▶ _Short task_: The data below needs to be returned exactly, line for line.

------------------------------------------------

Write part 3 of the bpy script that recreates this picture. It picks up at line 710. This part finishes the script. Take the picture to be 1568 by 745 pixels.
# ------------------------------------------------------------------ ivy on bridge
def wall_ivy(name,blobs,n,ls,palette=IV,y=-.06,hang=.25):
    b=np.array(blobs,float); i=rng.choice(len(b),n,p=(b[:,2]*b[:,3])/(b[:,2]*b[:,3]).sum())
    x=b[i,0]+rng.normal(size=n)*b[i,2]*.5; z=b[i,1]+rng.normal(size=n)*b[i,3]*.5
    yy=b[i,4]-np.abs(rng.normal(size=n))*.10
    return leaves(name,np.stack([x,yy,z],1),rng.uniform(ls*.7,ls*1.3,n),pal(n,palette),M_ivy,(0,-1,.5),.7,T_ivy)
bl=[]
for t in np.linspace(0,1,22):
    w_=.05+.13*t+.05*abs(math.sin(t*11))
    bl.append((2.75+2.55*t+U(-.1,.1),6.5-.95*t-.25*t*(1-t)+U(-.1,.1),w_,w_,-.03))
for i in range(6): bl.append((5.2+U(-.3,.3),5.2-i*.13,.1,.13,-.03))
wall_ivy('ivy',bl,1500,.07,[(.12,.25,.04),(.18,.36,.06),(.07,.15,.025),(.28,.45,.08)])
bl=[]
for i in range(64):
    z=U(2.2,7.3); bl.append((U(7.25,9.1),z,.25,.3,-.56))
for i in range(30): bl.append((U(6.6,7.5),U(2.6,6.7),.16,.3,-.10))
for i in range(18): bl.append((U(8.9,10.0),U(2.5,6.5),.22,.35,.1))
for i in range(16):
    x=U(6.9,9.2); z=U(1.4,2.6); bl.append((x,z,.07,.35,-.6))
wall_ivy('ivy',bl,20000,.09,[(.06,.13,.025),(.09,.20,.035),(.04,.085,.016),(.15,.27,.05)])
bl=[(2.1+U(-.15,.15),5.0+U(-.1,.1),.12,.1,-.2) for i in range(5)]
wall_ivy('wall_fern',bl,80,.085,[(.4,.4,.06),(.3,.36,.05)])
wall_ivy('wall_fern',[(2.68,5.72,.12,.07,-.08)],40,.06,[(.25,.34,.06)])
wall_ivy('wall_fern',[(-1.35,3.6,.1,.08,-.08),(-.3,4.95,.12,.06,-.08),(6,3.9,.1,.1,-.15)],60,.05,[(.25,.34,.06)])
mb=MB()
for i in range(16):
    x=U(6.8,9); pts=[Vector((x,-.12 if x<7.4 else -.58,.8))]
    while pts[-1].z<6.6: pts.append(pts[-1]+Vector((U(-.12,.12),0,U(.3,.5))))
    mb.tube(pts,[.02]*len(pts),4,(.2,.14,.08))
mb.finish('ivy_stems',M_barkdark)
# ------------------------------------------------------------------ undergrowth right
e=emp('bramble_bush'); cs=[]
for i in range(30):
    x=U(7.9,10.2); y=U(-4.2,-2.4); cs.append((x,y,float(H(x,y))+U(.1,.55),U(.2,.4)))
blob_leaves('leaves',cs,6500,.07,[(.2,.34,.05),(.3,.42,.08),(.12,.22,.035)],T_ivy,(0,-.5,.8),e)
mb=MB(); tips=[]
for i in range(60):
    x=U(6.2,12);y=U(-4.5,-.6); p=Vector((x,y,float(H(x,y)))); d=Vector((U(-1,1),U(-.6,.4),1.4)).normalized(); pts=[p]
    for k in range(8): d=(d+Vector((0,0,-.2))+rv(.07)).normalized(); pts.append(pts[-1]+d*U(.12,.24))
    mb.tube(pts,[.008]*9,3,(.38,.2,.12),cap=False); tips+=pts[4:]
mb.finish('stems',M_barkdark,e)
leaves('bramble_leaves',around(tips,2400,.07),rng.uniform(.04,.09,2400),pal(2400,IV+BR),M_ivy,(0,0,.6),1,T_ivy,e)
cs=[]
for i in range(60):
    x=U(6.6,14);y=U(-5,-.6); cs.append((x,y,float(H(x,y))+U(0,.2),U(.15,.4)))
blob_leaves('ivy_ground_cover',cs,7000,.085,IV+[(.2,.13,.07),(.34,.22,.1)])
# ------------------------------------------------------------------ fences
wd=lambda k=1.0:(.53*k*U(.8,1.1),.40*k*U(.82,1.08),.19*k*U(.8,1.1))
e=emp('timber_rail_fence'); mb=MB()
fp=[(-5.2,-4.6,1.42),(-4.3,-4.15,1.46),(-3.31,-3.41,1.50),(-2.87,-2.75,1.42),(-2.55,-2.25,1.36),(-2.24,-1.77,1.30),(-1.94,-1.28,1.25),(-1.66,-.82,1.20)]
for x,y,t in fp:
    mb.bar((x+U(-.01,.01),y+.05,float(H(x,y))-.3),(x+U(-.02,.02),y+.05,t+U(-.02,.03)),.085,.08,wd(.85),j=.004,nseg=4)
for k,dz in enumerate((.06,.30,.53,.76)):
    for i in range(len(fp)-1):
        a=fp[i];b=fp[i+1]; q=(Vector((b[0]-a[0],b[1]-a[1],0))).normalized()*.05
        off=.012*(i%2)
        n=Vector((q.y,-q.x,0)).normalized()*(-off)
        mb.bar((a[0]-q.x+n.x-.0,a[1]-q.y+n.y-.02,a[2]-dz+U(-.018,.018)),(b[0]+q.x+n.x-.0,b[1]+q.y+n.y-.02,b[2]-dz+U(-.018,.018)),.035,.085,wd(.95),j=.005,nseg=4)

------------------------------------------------

▶ _Solution_:
Write part 3 of the bpy script that recreates this picture. It picks up at line 710. This part finishes the script. Take the picture to be 1568 by 745 pixels.
# ------------------------------------------------------------------ ivy on bridge
def wall_ivy(name,blobs,n,ls,palette=IV,y=-.06,hang=.25):
    b=np.array(blobs,float); i=rng.choice(len(b),n,p=(b[:,2]*b[:,3])/(b[:,2]*b[:,3]).sum())
    x=b[i,0]+rng.normal(size=n)*b[i,2]*.5; z=b[i,1]+rng.normal(size=n)*b[i,3]*.5
    yy=b[i,4]-np.abs(rng.normal(size=n))*.10
    return leaves(name,np.stack([x,yy,z],1),rng.uniform(ls*.7,ls*1.3,n),pal(n,palette),M_ivy,(0,-1,.5),.7,T_ivy)
bl=[]
for t in np.linspace(0,1,22):
    w_=.05+.13*t+.05*abs(math.sin(t*11))
    bl.append((2.75+2.55*t+U(-.1,.1),6.5-.95*t-.25*t*(1-t)+U(-.1,.1),w_,w_,-.03))
for i in range(6): bl.append((5.2+U(-.3,.3),5.2-i*.13,.1,.13,-.03))
wall_ivy('ivy',bl,1500,.07,[(.12,.25,.04),(.18,.36,.06),(.07,.15,.025),(.28,.45,.08)])
bl=[]
for i in range(64):
    z=U(2.2,7.3); bl.append((U(7.25,9.1),z,.25,.3,-.56))
for i in range(30): bl.append((U(6.6,7.5),U(2.6,6.7),.16,.3,-.10))
for i in range(18): bl.append((U(8.9,10.0),U(2.5,6.5),.22,.35,.1))
for i in range(16):
    x=U(6.9,9.2); z=U(1.4,2.6); bl.append((x,z,.07,.35,-.6))
wall_ivy('ivy',bl,20000,.09,[(.06,.13,.025),(.09,.20,.035),(.04,.085,.016),(.15,.27,.05)])
bl=[(2.1+U(-.15,.15),5.0+U(-.1,.1),.12,.1,-.2) for i in range(5)]
wall_ivy('wall_fern',bl,80,.085,[(.4,.4,.06),(.3,.36,.05)])
wall_ivy('wall_fern',[(2.68,5.72,.12,.07,-.08)],40,.06,[(.25,.34,.06)])
wall_ivy('wall_fern',[(-1.35,3.6,.1,.08,-.08),(-.3,4.95,.12,.06,-.08),(6,3.9,.1,.1,-.15)],60,.05,[(.25,.34,.06)])
mb=MB()
for i in range(16):
    x=U(6.8,9); pts=[Vector((x,-.12 if x<7.4 else -.58,.8))]
    while pts[-1].z<6.6: pts.append(pts[-1]+Vector((U(-.12,.12),0,U(.3,.5))))
    mb.tube(pts,[.02]*len(pts),4,(.2,.14,.08))
mb.finish('ivy_stems',M_barkdark)
# ------------------------------------------------------------------ undergrowth right
e=emp('bramble_bush'); cs=[]
for i in range(30):
    x=U(7.9,10.2); y=U(-4.2,-2.4); cs.append((x,y,float(H(x,y))+U(.1,.55),U(.2,.4)))
blob_leaves('leaves',cs,6500,.07,[(.2,.34,.05),(.3,.42,.08),(.12,.22,.035)],T_ivy,(0,-.5,.8),e)
mb=MB(); tips=[]
for i in range(60):
    x=U(6.2,12);y=U(-4.5,-.6); p=Vector((x,y,float(H(x,y)))); d=Vector((U(-1,1),U(-.6,.4),1.4)).normalized(); pts=[p]
    for k in range(8): d=(d+Vector((0,0,-.2))+rv(.07)).normalized(); pts.append(pts[-1]+d*U(.12,.24))
    mb.tube(pts,[.008]*9,3,(.38,.2,.12),cap=False); tips+=pts[4:]
mb.finish('stems',M_barkdark,e)
leaves('bramble_leaves',around(tips,2400,.07),rng.uniform(.04,.09,2400),pal(2400,IV+BR),M_ivy,(0,0,.6),1,T_ivy,e)
cs=[]
for i in range(60):
    x=U(6.6,14);y=U(-5,-.6); cs.append((x,y,float(H(x,y))+U(0,.2),U(.15,.4)))
blob_leaves('ivy_ground_cover',cs,7000,.085,IV+[(.2,.13,.07),(.34,.22,.1)])
# ------------------------------------------------------------------ fences
wd=lambda k=1.0:(.53*k*U(.8,1.1),.40*k*U(.82,1.08),.19*k*U(.8,1.1))
e=emp('timber_rail_fence'); mb=MB()
fp=[(-5.2,-4.6,1.42),(-4.3,-4.15,1.46),(-3.31,-3.41,1.50),(-2.87,-2.75,1.42),(-2.55,-2.25,1.36),(-2.24,-1.77,1.30),(-1.94,-1.28,1.25),(-1.66,-.82,1.20)]
for x,y,t in fp:
    mb.bar((x+U(-.01,.01),y+.05,float(H(x,y))-.3),(x+U(-.02,.02),y+.05,t+U(-.02,.03)),.085,.08,wd(.85),j=.004,nseg=4)
for k,dz in enumerate((.06,.30,.53,.76)):
    for i in range(len(fp)-1):
        a=fp[i];b=fp[i+1]; q=(Vector((b[0]-a[0],b[1]-a[1],0))).normalized()*.05
        off=.012*(i%2)
        n=Vector((q.y,-q.x,0)).normalized()*(-off)
        mb.bar((a[0]-q.x+n.x-.0,a[1]-q.y+n.y-.02,a[2]-dz+U(-.018,.018)),(b[0]+q.x+n.x-.0,b[1]+q.y+n.y-.02,b[2]-dz+U(-.018,.018)),.035,.085,wd(.95),j=.005,nseg=4)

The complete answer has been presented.